Alternator Terminals

Early internally regulated unit, showing the separate plugs for the + and -, and the IND and B+ terminals. There are two IND spades, although one (nearest the designation) is not as clearly visible as the others. The brown/yellow comes in to one of these from the ignition warning light, then loops back into the harness and out again to the other, possibly to protect the alternator if that plug should become detached from the alternator. There may be a black earth wire on the '-' terminal. The embossing on the rear cover implies it is a common item for 15, 16 and 17ACR units, but 17ACRs on the MGB didn't have this two-plug arrangement. Photo courtesy of Craig Locke.

Various single-plug, 3-pin termination arrangements:

This from the MGOC catalogue showing four different connector arrangements:

This from Brown and Gammons subdividing the 'European' termination into Type A and Type B:

  • Type A (battery sensed) having a rectangular plug with two large and one standard spades, the centre large spade being the output, the other large spade being for battery sensing, and the standard spade for the IND connection.
  • Type B (machine sensed) being physically the same plug and spade arrangement as for Type B, but the two large spades inside the alternator are connected together, hence either (or both for greater current carrying capacity and less volt-drop) can be used for the output, no battery sensing terminal, and again a standard spade for the IND connection.
  • Type C is the MGOC 'BSH' termination and is also 'battery-sensing' having a 'square' plug, large output spade and what appears to be a medium battery-sensing spade and a small IND spade (Brown & Gammons GXE2213 1975-78 only). However this differs from the MGOC drawing and Peter Mitchell's plug where the two smaller spades are the same size, I suspect the B&G drawing is trying to represent the tapered tip of the battery-sensing spade that is apparent on this diode pack but have labelled them incorrectly!

One thing to be aware of is that some sources show the output terminal as B+. If there is no '+' terminal on your alternator, but there is a 'B+', then it may well be the output. But if you have both + and B+ terminals then work to the principle that + is the output and B+ is the battery sensing terminal. The B+ terminal can safely be connected to the output terminal in the alternator plug if you only have output and indicator wires in your harness.

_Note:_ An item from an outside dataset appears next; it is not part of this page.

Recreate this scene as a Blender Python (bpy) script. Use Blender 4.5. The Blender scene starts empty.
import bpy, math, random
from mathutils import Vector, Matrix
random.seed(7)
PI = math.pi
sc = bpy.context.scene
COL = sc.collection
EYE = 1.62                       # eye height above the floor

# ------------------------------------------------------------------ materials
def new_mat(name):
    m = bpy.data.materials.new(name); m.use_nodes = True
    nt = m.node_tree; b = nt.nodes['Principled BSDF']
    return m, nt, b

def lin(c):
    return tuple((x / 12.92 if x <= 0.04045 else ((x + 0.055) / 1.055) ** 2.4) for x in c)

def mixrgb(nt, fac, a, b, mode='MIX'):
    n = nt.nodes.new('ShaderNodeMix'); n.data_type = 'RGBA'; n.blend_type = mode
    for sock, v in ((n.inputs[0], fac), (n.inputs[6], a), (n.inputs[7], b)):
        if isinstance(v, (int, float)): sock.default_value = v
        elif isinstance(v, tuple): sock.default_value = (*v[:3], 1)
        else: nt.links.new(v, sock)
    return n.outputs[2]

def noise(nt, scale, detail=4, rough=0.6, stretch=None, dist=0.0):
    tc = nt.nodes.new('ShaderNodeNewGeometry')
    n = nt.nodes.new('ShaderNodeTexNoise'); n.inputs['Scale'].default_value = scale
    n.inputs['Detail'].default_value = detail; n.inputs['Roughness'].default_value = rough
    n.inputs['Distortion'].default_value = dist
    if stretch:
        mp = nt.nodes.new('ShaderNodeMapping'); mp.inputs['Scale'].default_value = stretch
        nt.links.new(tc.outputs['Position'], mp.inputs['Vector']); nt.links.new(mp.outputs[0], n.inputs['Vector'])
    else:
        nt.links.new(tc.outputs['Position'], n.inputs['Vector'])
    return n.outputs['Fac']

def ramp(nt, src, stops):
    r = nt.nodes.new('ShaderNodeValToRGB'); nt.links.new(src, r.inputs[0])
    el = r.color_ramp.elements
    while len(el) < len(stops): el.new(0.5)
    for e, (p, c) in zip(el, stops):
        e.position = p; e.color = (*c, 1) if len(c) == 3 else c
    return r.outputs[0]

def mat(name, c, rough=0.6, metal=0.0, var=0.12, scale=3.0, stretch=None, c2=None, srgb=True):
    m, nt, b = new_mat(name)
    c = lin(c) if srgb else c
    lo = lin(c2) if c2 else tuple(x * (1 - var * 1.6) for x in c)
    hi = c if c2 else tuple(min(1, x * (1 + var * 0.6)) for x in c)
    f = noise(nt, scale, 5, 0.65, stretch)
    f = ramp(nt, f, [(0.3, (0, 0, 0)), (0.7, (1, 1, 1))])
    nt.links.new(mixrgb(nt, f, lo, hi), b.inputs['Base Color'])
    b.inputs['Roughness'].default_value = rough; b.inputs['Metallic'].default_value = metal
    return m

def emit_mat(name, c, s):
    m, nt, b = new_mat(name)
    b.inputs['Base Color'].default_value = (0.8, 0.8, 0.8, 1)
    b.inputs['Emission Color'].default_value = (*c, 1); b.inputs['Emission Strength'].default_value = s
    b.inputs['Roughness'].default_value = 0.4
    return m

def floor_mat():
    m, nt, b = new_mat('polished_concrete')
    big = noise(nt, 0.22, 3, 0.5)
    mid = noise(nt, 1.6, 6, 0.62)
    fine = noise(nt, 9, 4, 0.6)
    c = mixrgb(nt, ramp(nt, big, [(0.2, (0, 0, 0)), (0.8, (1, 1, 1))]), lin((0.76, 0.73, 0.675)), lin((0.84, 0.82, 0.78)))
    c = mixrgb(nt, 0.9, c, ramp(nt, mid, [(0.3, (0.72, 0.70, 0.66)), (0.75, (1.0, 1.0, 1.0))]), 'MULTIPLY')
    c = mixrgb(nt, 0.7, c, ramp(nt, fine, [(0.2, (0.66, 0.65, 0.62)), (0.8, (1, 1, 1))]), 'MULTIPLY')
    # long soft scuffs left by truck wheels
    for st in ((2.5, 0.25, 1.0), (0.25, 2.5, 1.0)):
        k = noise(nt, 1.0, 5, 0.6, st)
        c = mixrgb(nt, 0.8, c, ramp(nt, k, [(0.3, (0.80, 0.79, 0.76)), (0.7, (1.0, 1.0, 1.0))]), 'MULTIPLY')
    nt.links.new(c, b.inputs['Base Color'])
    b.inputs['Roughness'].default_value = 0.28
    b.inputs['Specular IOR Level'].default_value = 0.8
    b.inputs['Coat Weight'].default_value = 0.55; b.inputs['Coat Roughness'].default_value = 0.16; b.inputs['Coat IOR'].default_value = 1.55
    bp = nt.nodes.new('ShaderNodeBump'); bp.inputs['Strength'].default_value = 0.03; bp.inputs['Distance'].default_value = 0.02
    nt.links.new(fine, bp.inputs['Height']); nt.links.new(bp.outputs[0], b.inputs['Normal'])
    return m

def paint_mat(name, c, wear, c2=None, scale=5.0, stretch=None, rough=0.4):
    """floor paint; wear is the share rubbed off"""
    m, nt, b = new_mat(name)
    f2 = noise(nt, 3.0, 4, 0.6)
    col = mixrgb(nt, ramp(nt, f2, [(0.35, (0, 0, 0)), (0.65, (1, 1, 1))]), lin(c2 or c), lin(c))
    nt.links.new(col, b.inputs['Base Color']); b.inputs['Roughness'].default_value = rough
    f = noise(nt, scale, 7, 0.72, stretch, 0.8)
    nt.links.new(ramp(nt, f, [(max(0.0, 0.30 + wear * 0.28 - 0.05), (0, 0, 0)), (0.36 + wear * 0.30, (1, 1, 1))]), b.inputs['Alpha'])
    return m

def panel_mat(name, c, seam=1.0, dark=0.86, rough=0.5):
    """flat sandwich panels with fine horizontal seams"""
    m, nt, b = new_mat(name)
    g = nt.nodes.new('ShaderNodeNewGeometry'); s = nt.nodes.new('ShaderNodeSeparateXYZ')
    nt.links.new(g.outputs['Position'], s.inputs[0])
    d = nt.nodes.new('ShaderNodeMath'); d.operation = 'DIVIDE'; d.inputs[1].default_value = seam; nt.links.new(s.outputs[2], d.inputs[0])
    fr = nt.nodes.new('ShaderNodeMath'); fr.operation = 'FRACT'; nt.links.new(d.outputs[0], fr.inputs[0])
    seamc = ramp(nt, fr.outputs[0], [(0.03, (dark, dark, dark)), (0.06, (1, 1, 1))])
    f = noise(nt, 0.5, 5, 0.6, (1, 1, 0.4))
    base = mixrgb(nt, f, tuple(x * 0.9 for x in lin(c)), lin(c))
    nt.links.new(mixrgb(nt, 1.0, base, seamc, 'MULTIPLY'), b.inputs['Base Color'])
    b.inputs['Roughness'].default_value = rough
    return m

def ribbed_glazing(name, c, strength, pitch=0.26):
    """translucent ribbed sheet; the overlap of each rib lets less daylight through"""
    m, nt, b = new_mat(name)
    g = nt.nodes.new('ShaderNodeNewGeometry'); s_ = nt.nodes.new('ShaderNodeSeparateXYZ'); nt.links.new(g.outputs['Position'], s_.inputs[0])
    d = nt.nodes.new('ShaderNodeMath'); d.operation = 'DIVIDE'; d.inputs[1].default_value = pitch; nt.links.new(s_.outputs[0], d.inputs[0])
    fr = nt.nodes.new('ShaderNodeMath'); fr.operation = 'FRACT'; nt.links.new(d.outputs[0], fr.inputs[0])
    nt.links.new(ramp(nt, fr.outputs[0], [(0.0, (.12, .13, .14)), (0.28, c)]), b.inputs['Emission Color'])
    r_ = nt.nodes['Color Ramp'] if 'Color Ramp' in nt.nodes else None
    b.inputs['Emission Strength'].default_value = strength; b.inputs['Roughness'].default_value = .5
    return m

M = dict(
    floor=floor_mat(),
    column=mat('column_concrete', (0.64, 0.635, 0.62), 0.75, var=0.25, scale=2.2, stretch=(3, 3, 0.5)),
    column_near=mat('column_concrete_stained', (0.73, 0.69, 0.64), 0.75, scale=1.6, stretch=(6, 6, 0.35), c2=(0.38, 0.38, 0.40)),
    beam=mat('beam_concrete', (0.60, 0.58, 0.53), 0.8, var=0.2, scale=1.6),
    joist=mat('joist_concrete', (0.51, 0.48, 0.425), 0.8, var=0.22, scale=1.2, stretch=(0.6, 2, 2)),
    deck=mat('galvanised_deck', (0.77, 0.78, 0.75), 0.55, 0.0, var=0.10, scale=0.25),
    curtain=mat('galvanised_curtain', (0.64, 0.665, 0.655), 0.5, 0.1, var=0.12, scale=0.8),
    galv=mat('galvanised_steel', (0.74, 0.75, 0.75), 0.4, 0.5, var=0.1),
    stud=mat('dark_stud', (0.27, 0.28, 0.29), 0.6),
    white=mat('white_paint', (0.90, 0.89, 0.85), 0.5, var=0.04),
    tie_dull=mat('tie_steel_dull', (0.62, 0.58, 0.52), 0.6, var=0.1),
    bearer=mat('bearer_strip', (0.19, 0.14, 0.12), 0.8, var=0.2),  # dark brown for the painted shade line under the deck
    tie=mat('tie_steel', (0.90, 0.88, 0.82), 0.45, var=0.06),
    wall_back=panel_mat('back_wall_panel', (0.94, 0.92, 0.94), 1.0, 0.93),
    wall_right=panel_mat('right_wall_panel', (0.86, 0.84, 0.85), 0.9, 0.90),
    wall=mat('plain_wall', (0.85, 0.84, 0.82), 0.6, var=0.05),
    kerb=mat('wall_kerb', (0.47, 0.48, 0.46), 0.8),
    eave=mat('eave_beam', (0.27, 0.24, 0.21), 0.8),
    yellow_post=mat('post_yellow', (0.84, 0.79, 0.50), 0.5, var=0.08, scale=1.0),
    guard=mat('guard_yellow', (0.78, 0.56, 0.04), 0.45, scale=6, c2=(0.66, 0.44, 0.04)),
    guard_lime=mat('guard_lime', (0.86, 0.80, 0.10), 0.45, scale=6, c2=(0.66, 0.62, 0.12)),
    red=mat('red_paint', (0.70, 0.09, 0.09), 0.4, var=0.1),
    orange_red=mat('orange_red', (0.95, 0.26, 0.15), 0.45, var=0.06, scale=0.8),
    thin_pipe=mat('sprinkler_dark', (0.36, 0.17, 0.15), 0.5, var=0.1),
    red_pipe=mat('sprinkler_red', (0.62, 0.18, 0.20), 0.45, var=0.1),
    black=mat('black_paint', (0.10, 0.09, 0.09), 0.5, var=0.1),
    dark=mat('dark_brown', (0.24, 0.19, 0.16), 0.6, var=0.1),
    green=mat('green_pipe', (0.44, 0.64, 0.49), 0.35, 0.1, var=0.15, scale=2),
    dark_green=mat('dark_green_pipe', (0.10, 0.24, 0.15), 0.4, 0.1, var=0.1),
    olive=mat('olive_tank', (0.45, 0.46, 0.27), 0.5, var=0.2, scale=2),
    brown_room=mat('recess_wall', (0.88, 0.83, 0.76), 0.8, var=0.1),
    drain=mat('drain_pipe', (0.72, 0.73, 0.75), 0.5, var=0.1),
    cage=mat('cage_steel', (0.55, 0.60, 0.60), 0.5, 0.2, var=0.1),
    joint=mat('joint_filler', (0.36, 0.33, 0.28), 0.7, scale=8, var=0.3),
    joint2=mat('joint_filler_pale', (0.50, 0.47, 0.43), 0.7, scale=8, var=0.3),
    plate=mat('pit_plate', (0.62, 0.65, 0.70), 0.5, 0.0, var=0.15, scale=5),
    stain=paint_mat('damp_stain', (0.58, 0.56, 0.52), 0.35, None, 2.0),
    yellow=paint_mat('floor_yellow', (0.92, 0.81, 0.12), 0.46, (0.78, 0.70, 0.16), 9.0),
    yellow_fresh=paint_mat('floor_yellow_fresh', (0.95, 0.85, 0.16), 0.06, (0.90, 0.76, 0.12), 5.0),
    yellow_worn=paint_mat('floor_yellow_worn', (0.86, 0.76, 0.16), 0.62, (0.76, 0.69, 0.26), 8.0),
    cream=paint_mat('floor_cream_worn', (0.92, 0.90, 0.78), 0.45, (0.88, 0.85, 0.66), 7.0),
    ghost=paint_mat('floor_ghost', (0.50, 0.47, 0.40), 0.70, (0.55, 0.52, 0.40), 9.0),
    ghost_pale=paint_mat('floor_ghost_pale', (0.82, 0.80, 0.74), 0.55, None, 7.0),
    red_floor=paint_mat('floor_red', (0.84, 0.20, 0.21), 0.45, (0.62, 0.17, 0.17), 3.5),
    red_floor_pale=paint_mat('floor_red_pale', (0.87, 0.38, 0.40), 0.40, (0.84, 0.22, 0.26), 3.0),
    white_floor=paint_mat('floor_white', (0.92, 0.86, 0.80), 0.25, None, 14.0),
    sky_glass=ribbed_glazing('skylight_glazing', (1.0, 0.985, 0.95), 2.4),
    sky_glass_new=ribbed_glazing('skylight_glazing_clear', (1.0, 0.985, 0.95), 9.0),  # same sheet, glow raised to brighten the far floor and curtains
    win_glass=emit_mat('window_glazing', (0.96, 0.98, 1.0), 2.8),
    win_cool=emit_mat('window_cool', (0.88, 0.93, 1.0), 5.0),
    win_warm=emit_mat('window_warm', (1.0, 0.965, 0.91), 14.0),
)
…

1972 alt plug, showing a single large brown and the smaller brown/yellow (photo David Bolton)

15/16/17ACR diode pack for this style of plug, with two large output spades connected together. (JCR Supplies)

The Bee's (1973) harness plug, showing the large output wire in the middle, and a smaller gauge brown wire on the other large spade, plus the brown/yellow. In theory this should be battery-sensing wiring needing a different diode pack - still two large spades but one of them for the battery sensing wire.

This is a battery-sensing diode pack, but to the later design with two standard-sized spades, the lower one with chamfered corners. The thin brown connects to this spade (B+), the brown/yellow to the unchamfered standard spade. Image from JCR Supplies as being for an 18ACR alternator.

Bee's alternator showing the two large and one small spade i.e. 'European' of either type A or B. Definitely a replacement unit as the voltage regulator is a 21TR with a 1987 date code.

Looking straight into the connector, the two large spades do seem to be connected together i.e. a type B

An A115-45 alternator from a Metro, the two large spades are definitely connected together here.

Image from Moss USA showing a 'European' or type B three-pin connector with two large output spades and the smaller Indicator spade, but also two additional spades which aren't used.

Peter Mitchell's 78 plug also showing one large and two standard spades as in the 'BSH' connection above.

October 2014: Converting between 4-wire, 2-wire and 3-wire alternators. As shown above 4-wire alternators have two large spades in one plug, the '+' terminal is the output, the '-' terminal is an earth terminal (unused). The other plug has three terminals - two IND terminals side by side and the B+ or battery sensing terminal below them. 2-wire alternators have two large spades and one small, both the large spades are connected together and are outputs, the smaller spade is the IND terminal. 3-wire alternators have one large spade and two small, with one small spade having chamfered corners. The large central spade is the output, the plain small spade is the IND terminal, and the chamfered small terminal is the B+ or battery sensing terminal. When converting from the 4-wire discard the loop of brown/yellow that goes between the two IND terminals. When converting to the 2-wire optionally connect the thinner brown to the second output terminal to reduce volt-drop and improve system voltage. When converting to the 3-wire all three wires must be connected as shown.

V8 (1975) AC-Delco alternator, same 3-pin plug, but this time only two wires (normally - the second output wire is my modification giving a boosted voltage supply to the cooling fan relay for improved performance). Two large spades in the alternator both joined together i.e. both output spades plus the smaller Indicator spade.